On February 8, 2013 at 11:43 pm

The best dungeons I’ve been in have all been a part of the original EverQuest. They were massive maps with different paths, different endings, different styled areas, paths that went down and up rather than a straight line. They were large, confusing and very fun.

Modern dungeons are a straight line from A to Z, but then again, so are the games. You follow the set path of this quest to that quest, to this quest hub to that quest hub, until you hit the end. Freedom has gone from almost all new MMO’s, until the developers can open up the actual worlds, the parts inside those worlds, the dungeons, are going to be just as linear as everything else.

john

On February 9, 2013 at 6:27 am

I’ve played World of Warcraft for several years, and being a dedicated healer I’ve always enjoyed dungeons more than anything else – and yet I agree with your points.
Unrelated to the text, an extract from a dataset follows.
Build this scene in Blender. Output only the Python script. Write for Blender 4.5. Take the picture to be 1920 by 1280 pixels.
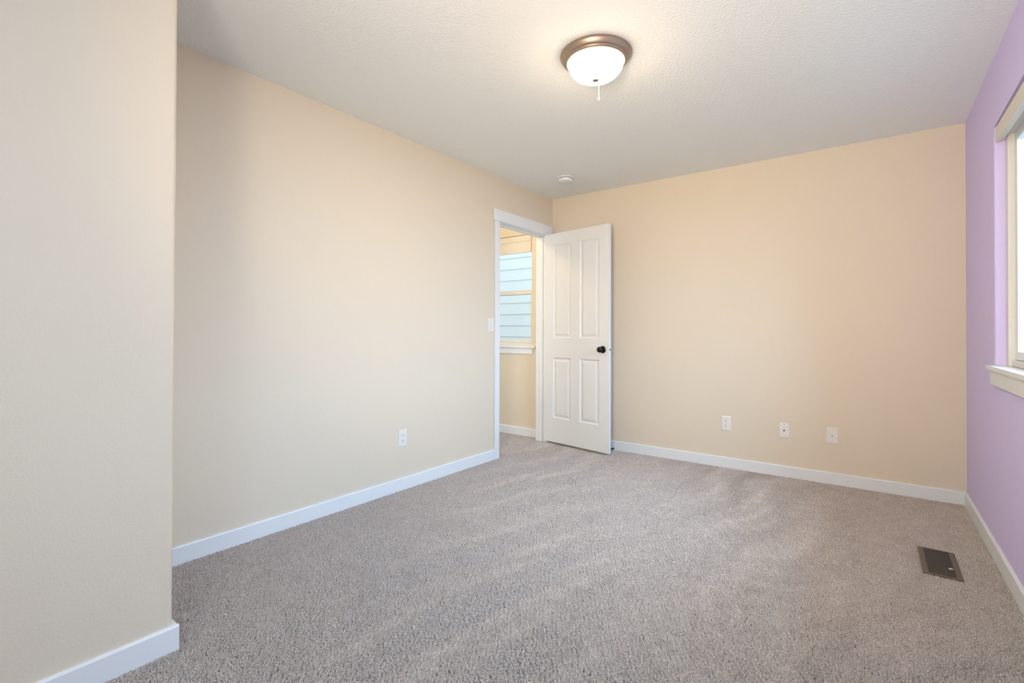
import bpy, bmesh, math, random
from mathutils import Vector, Matrix

random.seed(7)
scene = bpy.context.scene
for o in list(bpy.data.objects):
    bpy.data.objects.remove(o, do_unlink=True)
COL = scene.collection

# ------------------------------------------------------------------ camera
CAM = Vector((2.61966, -4.22288, 1.08913))
RIGHT = Vector((0.80350, 0.59529, 0.003585))
UPV = Vector((0.0020, -0.00872, 0.99996))
FWD = Vector((-0.59530, 0.80346, 0.008198))
cd = bpy.data.cameras.new('camera')
cam = bpy.data.objects.new('camera', cd)
COL.objects.link(cam)
M = Matrix((RIGHT, UPV, -FWD)).transposed().to_4x4()
M.translation = CAM
cam.matrix_world = M
cd.sensor_width = 36.0
cd.lens = 912.5 / 1920 * 36.0
cd.shift_y = -25.0 / 1920
cd.clip_start = 0.02
scene.camera = cam

# ------------------------------------------------------------------ colour management, world, daylight, fill lights
vs = scene.view_settings
vs.view_transform = 'Standard'
vs.look = 'None'
vs.gamma = 1.0
vs.use_curve_mapping = False
vs.exposure = 0.0
scene.cycles.use_denoising = True
scene.cycles.max_bounces = 12
scene.cycles.diffuse_bounces = 8
scene.cycles.transparent_max_bounces = 12
scene.cycles.sample_clamp_indirect = 4.0

LAMP_COLOR, LAMP_STRENGTH = (1.0, 0.78, 0.51), 130.0

world = bpy.data.worlds.new('sky')
scene.world = world
world.use_nodes = True
bg = world.node_tree.nodes['Background']
bg.inputs[0].default_value = (0.88, 0.95, 1.0, 1)
bg.inputs[1].default_value = 1.75


def area_light(name, loc, rot, sx, sy, power, color):
    l = bpy.data.lights.new(name, 'AREA')
    l.shape = 'RECTANGLE'
    l.size, l.size_y = sx, sy
    l.energy = power
    l.color = color
    o = bpy.data.objects.new(name, l)
    o.location = loc
    o.rotation_euler = rot
    COL.objects.link(o)
    return o


def aim(o, target):
    o.rotation_euler = (Vector(target) - o.location).to_track_quat('-Z', 'Y').to_euler()


# daylight outside the bedroom window (right wall): the broad sky, and its brighter part high above the yard
area_light('sky_daylight', (6.5, -2.0, 3.3), (0, math.radians(75), 0), 4.0, 6.0, 1500, (0.39, 0.64, 1.02))
aim(area_light('high_sky_daylight', (4.45, -1.30, 3.15), (0, 0, 0), 1.9, 0.6, 36, (0.88, 0.94, 1.0)), (3.1, -1.75, 1.5))
# added cool fill behind the camera; no window is seen there
area_light('rear_fill_light', (2.6, -5.0, 1.6), (math.radians(90), 0, 0), 0.8, 1.2, 18, (0.74, 0.97, 1.04))
# added warm fill imitating a flash, aimed at the far half of the ceiling
fl = area_light('warm_fill_light', (2.25, -4.70, 1.25), (0, 0, 0), 0.5, 0.5, 22.5, (1.0, 0.73, 0.51))
fl.data.spread = math.radians(95)
aim(fl, (1.5, -0.6, 2.44))
# daylight at the far end of the hallway
area_light('hall_daylight', (-0.9, -2.5, 1.4), (math.radians(90), 0, 0), 1.0, 1.5, 17, (0.84, 0.95, 1.08))

# ------------------------------------------------------------------ helpers: materials


def mat(name, color, rough=0.5, metallic=0.0, bump=None, noise_col=None, spec=0.5):
    """bump=(scale, strength, distance, detail); noise_col=(scale, amount)"""
    m = bpy.data.materials.new(name)
    m.use_nodes = True
    nt = m.node_tree
    b = nt.nodes['Principled BSDF']
    b.inputs['Base Color'].default_value = (*color, 1)
    b.inputs['Roughness'].default_value = rough
    b.inputs['Metallic'].default_value = metallic
    b.inputs['Specular IOR Level'].default_value = spec
    tc = nt.nodes.new('ShaderNodeTexCoord')
    if bump:
        n = nt.nodes.new('ShaderNodeTexNoise')
        n.inputs['Scale'].default_value = bump[0]
        n.inputs['Detail'].default_value = bump[3]
        nt.links.new(tc.outputs['Object'], n.inputs['Vector'])
        bp = nt.nodes.new('ShaderNodeBump')
        bp.inputs['Strength'].default_value = bump[1]
        bp.inputs['Distance'].default_value = bump[2]
        nt.links.new(n.outputs['Fac'], bp.inputs['Height'])
        nt.links.new(bp.outputs['Normal'], b.inputs['Normal'])
    if noise_col:
        n2 = nt.nodes.new('ShaderNodeTexNoise')
        n2.inputs['Scale'].default_value = noise_col[0]
        n2.inputs['Detail'].default_value = 4
        nt.links.new(tc.outputs['Object'], n2.inputs['Vector'])
        mx = nt.nodes.new('ShaderNodeMix')
        mx.data_type = 'RGBA'
        a = noise_col[1]
        mx.inputs['A'].default_value = (*[c * (1 - a) for c in color], 1)
        mx.inputs['B'].default_value = (*[min(1, c * (1 + a)) for c in color], 1)
        nt.links.new(n2.outputs['Fac'], mx.inputs['Factor'])
        nt.links.new(mx.outputs['Result'], b.inputs['Base Color'])
    return m


def emit_mat(name, color, strength):
    """lit frosted glass: glow graded by height, flanks dimmed to spare the ceiling a hot spot."""
    m = bpy.data.materials.new(name)
    m.use_nodes = True
    nt = m.node_tree
    b = nt.nodes['Principled BSDF']
    b.inputs['Base Color'].default_value = (0.9, 0.9, 0.88, 1)
    b.inputs['Roughness'].default_value = 0.25
    b.inputs['Emission Color'].default_value = (*color, 1)
    tc = nt.nodes.new('ShaderNodeTexCoord')
    sp = nt.nodes.new('ShaderNodeSeparateXYZ')
    nt.links.new(tc.outputs['Object'], sp.inputs[0])
    mr = nt.nodes.new('ShaderNodeMapRange')
    mr.interpolation_type = 'SMOOTHSTEP'
    mr.inputs['From Min'].default_value = -0.065
    mr.inputs['From Max'].default_value = -0.120
    mr.inputs['To Min'].default_value = strength * 0.06  # flank glow cut to hold down the hot spot on the ceiling
    mr.inputs['To Max'].default_value = strength
    nt.links.new(sp.outputs['Z'], mr.inputs['Value'])
    nt.links.new(mr.outputs[0], b.inputs['Emission Strength'])
    return m


def glass_mat():
    m = bpy.data.materials.new('window_glass')
    m.use_nodes = True
    nt = m.node_tree
    nt.nodes.remove(nt.nodes['Principled BSDF'])
    out = nt.nodes['Material Output']
    t = nt.nodes.new('ShaderNodeBsdfTransparent')
    t.inputs[0].default_value = (0.93, 0.97, 0.96, 1)
    g = nt.nodes.new('ShaderNodeBsdfGlossy')
    g.inputs['Roughness'].default_value = 0.02
    # Schlick reflectance, the same from both faces of the thin pane
    lw = nt.nodes.new('ShaderNodeLayerWeight')
    lw.inputs['Blend'].default_value = 0.5
    pw = nt.nodes.new('ShaderNodeMath')
    pw.operation = 'POWER'
    pw.inputs[1].default_value = 5.0
    nt.links.new(lw.outputs['Facing'], pw.inputs[0])
    f = nt.nodes.new('ShaderNodeMath')
    f.operation = 'MULTIPLY_ADD'
    f.inputs[1].default_value = 0.96
    f.inputs[2].default_value = 0.04
    nt.links.new(pw.outputs[0], f.inputs[0])
    mx = nt.nodes.new('ShaderNodeMixShader')
    nt.links.new(f.outputs[0], mx.inputs[0])
    nt.links.new(t.outputs[0], mx.inputs[1])
    nt.links.new(g.outputs[0], mx.inputs[2])
    nt.links.new(mx.outputs[0], out.inputs['Surface'])
    return m


def carpet_mat(name, lo, hi, tip):
    """twisted yarn ends: every tuft has its own shade between lo and hi, a touch lighter towards the cut tip"""
    m = bpy.data.materials.new(name)
    m.use_nodes = True
    nt = m.node_tree
    L = nt.links.new
    b = nt.nodes['Principled BSDF']
    b.inputs['Roughness'].default_value = 0.9
    b.inputs['Specular IOR Level'].default_value = 0.08
    hi_ = nt.nodes.new('ShaderNodeHairInfo')
    tc = nt.nodes.new('ShaderNodeTexCoord')
    pt = nt.nodes.new('ShaderNodeTexNoise')
    pt.inputs['Scale'].default_value = 9
    pt.inputs['Detail'].default_value = 3
    L(tc.outputs['Object'], pt.inputs['Vector'])
    sm = nt.nodes.new('ShaderNodeMath')
    sm.operation = 'MULTIPLY_ADD'
    L(pt.outputs['Fac'], sm.inputs[0])
    sm.inputs[1].default_value = 0.5
    L(hi_.outputs['Random'], sm.inputs[2])
    mr = nt.nodes.new('ShaderNodeMapRange')
    mr.inputs['From Min'].default_value = 0.1
    mr.inputs['From Max'].default_value = 1.35
    L(sm.outputs[0], mr.inputs['Value'])
    mx = nt.nodes.new('ShaderNodeMix')
    mx.data_type = 'RGBA'
    mx.inputs['A'].default_value = (*lo, 1)
    mx.inputs['B'].default_value = (*hi, 1)
    L(mr.outputs[0], mx.inputs['Factor'])
    tp = nt.nodes.new('ShaderNodeMapRange')
    tp.inputs['To Min'].default_value = 1.0
    tp.inputs['To Max'].default_value = tip
    L(hi_.outputs['Intercept'], tp.inputs['Value'])
    mul = nt.nodes.new('ShaderNodeVectorMath')
    mul.operation = 'SCALE'
    L(mx.outputs['Result'], mul.inputs[0])
    L(tp.outputs[0], mul.inputs['Scale'])
    L(mul.outputs[0], b.inputs['Base Color'])
    return m


MAT = {
    'beige': mat('beige_wall_paint', (0.72, 0.645, 0.52), 0.75, bump=(130, 0.25, 0.003, 3), spec=0.25),
    'purple': mat('lilac_wall_paint', (0.68, 0.60, 0.92), 0.7, bump=(130, 0.22, 0.003, 3), spec=0.25),
    'ceiling': mat('textured_ceiling_paint', (0.85, 0.90, 0.905), 0.9, bump=(75, 0.55, 0.006, 4), spec=0.1),
    'trim': mat('white_trim_paint', (0.78, 0.815, 0.83), 0.35, noise_col=(3, 0.01)),
    'door': mat('white_door_paint', (0.76, 0.775, 0.77), 0.4, bump=(300, 0.05, 0.001, 2)),
    'plate': mat('white_plastic', (0.79, 0.77, 0.725), 0.35, noise_col=(30, 0.01)),
    'vinyl': mat('off_white_vinyl', (0.72, 0.70, 0.65), 0.4, noise_col=(20, 0.02)),
    'dark': mat('dark_slot', (0.02, 0.018, 0.016), 0.6, noise_col=(50, 0.1)),
    'black': mat('oil_rubbed_black_metal', (0.035, 0.032, 0.032), 0.22, 0.85, noise_col=(40, 0.15)),
    'bronze': mat('brushed_bronze_metal', (0.42, 0.335, 0.265), 0.42, 0.9, noise_col=(60, 0.08)),
    'steel': mat('satin_steel', (0.55, 0.53, 0.50), 0.3, 0.9, noise_col=(60, 0.05)),
    'vent': mat('brown_enamelled_steel', (0.135, 0.10, 0.075), 0.45, 0.2, noise_col=(60, 0.06)),
    'slat': mat('dark_brown_slat_steel', (0.055, 0.042, 0.034), 0.4, 0.2, noise_col=(60, 0.06)),
    'rubber': mat('black_rubber', (0.02, 0.02, 0.02), 0.6, noise_col=(50, 0.1)),
    'blind': mat('cream_blind_vinyl', (0.72, 0.68, 0.60), 0.45, noise_col=(12, 0.02)),
    'siding': mat('pale_blue_grey_siding', (0.725, 0.745, 0.735), 0.6, bump=(60, 0.15, 0.002, 4), noise_col=(5, 0.03)),
    'ground': mat('outdoor_soil', (0.25, 0.22, 0.18), 0.9, bump=(20, 0.5, 0.02, 4), noise_col=(3, 0.25)),
    'dome': emit_mat('lit_frosted_glass', LAMP_COLOR, LAMP_STRENGTH),
    'glass': glass_mat(),
    'carpet': carpet_mat('carpet_yarn', (0.47, 0.415, 0.375), (0.685, 0.625, 0.575), 1.08),
    'backing': mat('carpet_backing', (0.22, 0.19, 0.17), 0.95, noise_col=(120, 0.25)),
}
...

Personally, my favourite dungeon areas were Blackrock Dephts and the Dire Maul complex (East, West, North): vast, diverse, with extraordinary landscapes and many different challenges. Bar fight? Check. Arena? Check. A run when the party had to avoid the bosses instead of killing them? Check! It was extremely rare to find a group wishing to do it all, but the very few times I could clear the entire DM and BRD with decent parties were some of the best hours I’ve spent in WoW.

Of course, such dungeons fell out of flavour. The Burning Crusade still had some interesting ones (and a great raiding dungeon, Karazhan), but The Wrath of the Lich King consisted pretty much on short, linear and pretty much irrelevant dungeons.